Provide only the number of lines in the listing that contain the string "Blender".

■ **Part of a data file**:
************

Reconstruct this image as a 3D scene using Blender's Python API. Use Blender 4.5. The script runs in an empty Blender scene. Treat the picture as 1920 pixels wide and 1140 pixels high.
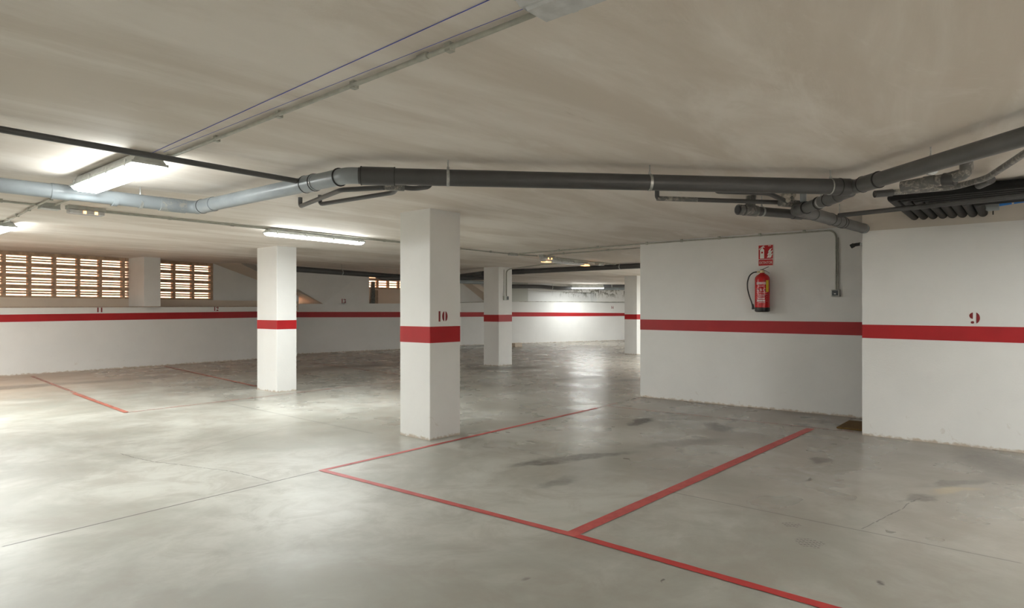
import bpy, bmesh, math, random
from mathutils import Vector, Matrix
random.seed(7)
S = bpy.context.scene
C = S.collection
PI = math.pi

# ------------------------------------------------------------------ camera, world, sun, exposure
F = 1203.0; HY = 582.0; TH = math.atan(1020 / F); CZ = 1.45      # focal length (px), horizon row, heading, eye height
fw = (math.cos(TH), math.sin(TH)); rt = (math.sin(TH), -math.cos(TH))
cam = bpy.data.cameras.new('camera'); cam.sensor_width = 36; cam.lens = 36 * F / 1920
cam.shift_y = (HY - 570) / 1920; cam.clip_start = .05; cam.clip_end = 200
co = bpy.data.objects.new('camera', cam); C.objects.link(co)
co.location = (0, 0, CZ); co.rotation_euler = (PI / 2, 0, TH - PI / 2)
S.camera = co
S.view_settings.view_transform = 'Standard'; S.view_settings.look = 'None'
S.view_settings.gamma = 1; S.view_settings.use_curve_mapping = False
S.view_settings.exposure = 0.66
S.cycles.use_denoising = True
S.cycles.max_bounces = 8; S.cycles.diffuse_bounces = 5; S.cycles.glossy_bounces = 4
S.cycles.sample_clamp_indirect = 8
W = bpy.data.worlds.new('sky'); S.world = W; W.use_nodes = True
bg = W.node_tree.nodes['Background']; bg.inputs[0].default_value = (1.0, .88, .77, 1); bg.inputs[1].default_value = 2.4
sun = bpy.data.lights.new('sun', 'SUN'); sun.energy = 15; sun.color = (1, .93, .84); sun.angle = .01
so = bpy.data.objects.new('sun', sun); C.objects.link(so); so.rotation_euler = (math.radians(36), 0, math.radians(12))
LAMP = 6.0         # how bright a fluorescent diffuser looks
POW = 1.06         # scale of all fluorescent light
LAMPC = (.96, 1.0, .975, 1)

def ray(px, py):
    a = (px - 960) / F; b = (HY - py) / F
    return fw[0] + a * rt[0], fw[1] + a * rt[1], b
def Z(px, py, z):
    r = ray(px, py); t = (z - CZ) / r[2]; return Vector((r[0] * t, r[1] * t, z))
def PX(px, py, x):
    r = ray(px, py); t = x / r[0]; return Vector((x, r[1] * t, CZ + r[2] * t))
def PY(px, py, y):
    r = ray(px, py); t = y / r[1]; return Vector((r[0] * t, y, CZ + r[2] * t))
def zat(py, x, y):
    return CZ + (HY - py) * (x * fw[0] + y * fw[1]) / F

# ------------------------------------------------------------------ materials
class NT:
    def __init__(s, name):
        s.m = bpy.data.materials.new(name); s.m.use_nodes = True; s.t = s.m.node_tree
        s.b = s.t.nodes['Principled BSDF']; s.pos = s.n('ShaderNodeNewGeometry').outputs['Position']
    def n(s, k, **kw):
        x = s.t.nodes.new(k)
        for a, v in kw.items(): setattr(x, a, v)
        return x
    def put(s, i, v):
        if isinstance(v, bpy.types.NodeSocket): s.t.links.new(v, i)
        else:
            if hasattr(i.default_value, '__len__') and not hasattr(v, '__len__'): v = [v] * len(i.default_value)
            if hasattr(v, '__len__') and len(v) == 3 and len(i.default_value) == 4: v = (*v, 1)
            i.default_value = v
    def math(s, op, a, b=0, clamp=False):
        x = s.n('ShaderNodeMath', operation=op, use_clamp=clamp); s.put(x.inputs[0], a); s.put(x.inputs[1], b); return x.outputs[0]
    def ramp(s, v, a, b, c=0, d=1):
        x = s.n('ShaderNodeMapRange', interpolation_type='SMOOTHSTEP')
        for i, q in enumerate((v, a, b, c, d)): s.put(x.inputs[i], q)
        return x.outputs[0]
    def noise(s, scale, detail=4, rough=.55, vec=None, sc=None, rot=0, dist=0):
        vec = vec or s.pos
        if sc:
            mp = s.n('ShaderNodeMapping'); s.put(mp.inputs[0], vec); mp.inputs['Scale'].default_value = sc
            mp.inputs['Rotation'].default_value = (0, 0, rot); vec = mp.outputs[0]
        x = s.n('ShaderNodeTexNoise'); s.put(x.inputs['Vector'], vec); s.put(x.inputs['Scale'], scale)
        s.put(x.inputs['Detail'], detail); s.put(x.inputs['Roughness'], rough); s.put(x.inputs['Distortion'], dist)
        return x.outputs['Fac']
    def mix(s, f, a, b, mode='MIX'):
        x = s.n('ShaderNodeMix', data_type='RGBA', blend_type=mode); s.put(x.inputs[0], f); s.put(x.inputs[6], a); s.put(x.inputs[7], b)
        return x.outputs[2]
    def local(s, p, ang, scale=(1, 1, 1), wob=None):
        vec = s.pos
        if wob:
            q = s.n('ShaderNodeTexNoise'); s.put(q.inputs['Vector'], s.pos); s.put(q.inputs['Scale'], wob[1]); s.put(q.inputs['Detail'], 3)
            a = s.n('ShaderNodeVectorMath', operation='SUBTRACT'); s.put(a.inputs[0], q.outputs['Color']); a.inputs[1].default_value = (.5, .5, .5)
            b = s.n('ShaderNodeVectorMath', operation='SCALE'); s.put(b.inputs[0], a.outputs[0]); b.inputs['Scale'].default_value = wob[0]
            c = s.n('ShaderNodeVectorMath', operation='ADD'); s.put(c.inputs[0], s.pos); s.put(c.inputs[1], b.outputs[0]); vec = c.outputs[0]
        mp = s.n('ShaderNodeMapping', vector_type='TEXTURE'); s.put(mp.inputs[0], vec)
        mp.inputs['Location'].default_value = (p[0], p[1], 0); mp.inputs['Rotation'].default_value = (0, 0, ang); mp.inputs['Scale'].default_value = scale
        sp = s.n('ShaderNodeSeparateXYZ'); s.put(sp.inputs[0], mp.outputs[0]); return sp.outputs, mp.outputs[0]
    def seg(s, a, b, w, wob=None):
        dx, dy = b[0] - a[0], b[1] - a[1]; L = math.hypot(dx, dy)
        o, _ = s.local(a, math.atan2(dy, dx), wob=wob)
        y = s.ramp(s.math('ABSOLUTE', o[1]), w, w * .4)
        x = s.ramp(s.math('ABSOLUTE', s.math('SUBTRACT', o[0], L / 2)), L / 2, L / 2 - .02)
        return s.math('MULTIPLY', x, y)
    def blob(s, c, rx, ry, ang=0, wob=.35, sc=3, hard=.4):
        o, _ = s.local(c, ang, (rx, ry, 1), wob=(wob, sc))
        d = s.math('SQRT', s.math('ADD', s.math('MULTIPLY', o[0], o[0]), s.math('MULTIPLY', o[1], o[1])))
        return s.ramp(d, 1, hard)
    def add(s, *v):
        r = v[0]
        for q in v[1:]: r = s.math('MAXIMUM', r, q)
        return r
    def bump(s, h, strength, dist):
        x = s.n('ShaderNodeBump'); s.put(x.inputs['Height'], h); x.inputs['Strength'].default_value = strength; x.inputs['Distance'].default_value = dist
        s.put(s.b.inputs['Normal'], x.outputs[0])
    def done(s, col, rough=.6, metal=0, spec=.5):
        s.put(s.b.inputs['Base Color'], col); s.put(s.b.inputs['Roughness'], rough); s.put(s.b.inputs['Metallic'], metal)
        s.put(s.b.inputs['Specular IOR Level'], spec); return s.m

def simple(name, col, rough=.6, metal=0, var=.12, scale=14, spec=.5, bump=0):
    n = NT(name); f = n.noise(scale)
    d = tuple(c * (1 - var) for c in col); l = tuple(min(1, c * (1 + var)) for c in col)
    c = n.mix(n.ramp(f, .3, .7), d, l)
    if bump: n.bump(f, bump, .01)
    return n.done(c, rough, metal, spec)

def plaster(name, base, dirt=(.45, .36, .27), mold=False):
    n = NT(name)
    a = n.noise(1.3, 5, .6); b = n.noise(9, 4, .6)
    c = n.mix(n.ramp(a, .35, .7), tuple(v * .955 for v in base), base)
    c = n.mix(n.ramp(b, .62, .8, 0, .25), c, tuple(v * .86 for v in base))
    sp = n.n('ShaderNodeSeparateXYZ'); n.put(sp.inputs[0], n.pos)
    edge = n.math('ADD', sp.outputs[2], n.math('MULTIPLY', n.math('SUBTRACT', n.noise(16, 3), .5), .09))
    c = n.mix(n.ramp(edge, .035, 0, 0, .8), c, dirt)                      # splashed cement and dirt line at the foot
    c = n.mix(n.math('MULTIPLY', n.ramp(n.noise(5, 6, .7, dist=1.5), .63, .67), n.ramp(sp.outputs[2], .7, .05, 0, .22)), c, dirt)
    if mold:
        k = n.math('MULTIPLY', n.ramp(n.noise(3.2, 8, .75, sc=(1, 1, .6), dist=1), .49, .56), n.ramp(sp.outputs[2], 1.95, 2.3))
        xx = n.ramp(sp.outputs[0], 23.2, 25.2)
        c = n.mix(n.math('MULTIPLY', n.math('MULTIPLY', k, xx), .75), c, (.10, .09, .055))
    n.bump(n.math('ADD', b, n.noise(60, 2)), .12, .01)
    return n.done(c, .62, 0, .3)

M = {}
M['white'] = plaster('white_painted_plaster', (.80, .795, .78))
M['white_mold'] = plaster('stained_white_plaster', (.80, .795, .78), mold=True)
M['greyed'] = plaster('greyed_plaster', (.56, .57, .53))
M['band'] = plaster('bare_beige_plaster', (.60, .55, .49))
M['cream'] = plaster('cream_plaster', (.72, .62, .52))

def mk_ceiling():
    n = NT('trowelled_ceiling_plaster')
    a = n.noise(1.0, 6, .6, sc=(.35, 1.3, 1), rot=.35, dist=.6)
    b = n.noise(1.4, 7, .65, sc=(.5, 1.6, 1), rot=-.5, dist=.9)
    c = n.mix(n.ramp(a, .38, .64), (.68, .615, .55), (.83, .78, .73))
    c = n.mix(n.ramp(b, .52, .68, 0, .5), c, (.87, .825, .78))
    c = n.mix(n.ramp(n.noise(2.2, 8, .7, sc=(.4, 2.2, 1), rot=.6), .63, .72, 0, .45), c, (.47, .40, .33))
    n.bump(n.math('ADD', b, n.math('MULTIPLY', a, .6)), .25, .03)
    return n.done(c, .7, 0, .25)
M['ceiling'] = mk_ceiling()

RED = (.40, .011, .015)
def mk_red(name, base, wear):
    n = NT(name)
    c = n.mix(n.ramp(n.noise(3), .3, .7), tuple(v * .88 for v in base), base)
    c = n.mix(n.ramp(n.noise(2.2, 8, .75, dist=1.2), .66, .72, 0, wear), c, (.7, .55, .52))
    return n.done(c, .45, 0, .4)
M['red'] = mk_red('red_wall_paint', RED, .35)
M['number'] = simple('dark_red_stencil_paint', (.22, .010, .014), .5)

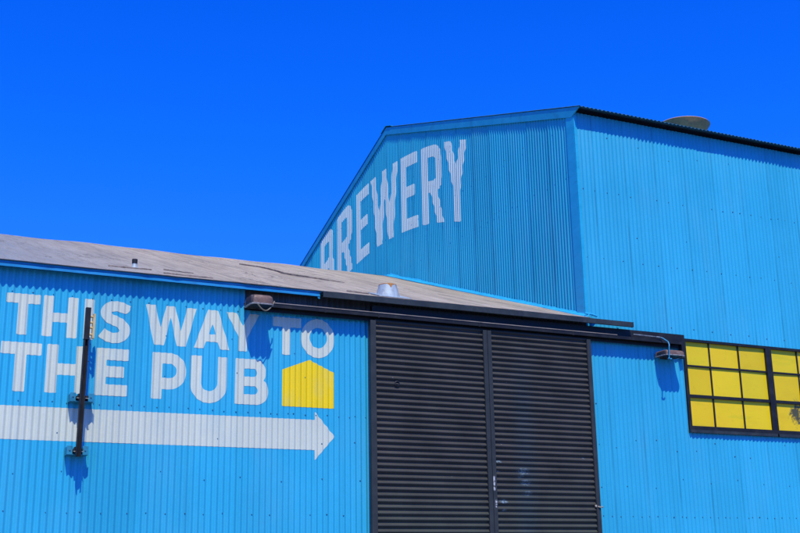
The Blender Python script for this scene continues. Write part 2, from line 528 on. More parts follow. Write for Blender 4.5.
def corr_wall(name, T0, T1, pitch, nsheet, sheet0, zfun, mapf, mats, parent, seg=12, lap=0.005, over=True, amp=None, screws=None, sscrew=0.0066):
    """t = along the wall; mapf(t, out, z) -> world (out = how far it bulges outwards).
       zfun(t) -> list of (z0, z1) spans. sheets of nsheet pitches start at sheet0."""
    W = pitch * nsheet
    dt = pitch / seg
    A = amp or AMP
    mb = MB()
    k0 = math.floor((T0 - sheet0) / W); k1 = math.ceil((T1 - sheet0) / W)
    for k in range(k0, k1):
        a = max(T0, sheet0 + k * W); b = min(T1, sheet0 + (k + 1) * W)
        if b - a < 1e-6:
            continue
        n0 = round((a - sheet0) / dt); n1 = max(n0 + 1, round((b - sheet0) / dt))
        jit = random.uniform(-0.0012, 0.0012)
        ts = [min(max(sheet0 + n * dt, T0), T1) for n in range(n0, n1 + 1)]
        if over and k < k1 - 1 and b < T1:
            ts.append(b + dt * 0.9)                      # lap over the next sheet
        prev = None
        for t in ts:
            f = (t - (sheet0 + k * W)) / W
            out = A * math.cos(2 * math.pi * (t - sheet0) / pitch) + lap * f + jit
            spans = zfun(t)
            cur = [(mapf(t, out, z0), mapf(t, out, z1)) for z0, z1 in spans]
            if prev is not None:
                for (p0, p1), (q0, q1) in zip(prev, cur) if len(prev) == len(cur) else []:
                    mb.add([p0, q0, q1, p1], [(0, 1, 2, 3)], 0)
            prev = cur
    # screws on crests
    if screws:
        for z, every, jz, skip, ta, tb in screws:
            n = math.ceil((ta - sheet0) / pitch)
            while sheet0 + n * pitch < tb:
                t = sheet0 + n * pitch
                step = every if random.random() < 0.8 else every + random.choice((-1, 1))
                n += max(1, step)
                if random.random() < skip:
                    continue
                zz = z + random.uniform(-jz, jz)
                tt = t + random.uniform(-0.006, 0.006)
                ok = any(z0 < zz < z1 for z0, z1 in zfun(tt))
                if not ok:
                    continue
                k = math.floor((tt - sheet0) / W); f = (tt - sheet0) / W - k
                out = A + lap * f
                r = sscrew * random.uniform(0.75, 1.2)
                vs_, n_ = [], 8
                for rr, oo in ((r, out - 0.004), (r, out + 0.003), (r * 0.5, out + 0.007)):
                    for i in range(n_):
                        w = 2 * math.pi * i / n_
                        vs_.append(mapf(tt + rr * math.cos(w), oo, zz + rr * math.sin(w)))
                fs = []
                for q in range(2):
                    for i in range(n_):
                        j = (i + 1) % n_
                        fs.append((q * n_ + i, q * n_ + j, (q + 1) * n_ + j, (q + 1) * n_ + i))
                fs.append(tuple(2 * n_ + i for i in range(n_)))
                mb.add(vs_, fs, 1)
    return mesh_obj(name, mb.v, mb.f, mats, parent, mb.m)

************

■ **EXPECTED ANSWER**:
2